Ultimately, the government said in their response: “We have seen no evidence of successful interference in the EU Referendum. The Intelligence and Security Agencies produce and contribute to regular assessments of the threat posed by Hostile State Activity, including around potential interference in UK democratic processes. We keep such assessments under review and, where necessary, update them in response to new intelligence… Given this long standing approach, a retrospective assessment of the EU Referendum is not necessary.”

Speaking at a press conference at the release of the report, committee member Kevan Jones MP was asked whether he believed that Russia tried to influence the referendum, he responded: “I think the question is this: we deal with evidence. We have extensive powers, including access to highly classified and secret material that is available to government.

“There was no evidence that we saw and the reason why we saw no evidence is because no one actually asked for the work to be done. So in terms of saying: ‘Did Russia interfere in the EU referendum?’ You can’t say that. But no one in government asked that [question], either. So on the evidence we saw, we came to the conclusion that we can’t make a judgement call…

“Even if there had been an investigation into it, quantifying the effect of that on the result would be very difficult.

“We saw no evidence because there was no evidence and no one in government sought to look or ask the questions that needed to be asked.”

“We suggest government should now do it [undertake a review],” he added.
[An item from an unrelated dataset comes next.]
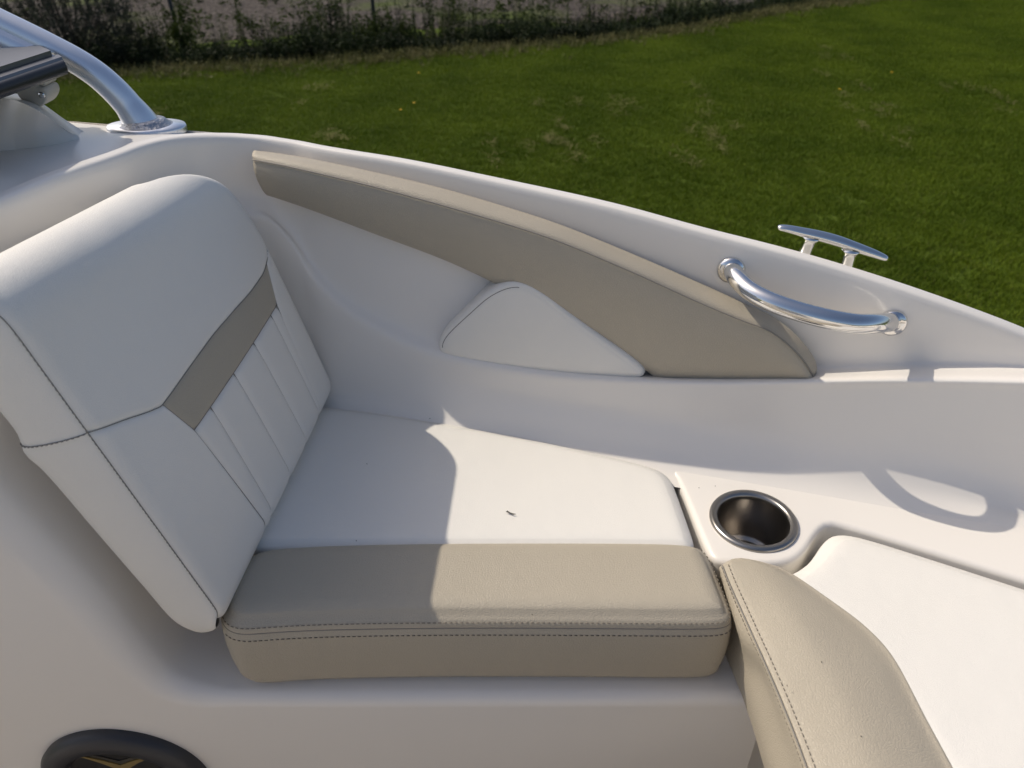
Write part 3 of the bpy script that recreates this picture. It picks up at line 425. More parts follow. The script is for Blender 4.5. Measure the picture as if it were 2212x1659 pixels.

That Russia may have interfered in the 2016 Brexit referendum has been a persistent conspiracy theory among anti-Brexit activists since the result came in, but repeated investigations and probes have found the claims to be baseless. One particular lightning-rod for such conspiracies is British millionaire political donor Arron Banks, who despite his frequent citation as a lynchpin in such claims was mentioned only once in the report, in a footnote which noted his innocence in the affair.

The report stated:

Arron Banks became the biggest donor in British political history when he gave £8m to the Leave.EU campaign. In October 2018, the Electoral Commission – which had been investigating the source of this donation – referred the case to the National Crime Agency, which investigated it ***. In September 2019, the National Crime Agency announced that it had concluded the investigation, having found no evidence that any criminal offences had been committed under the Political Parties, Elections and Referendums Act 2000 or company law by any of the individuals or organisations referred to it by the Electoral Commission.

The claims persist, however. European Parliament Brexit point-man Gy Verhofstadt doubled down in response to the report Tuesday morning, writing that Brexit was a “gift” to Russian leader Vladimir Putin, and said that questions remained unanswered.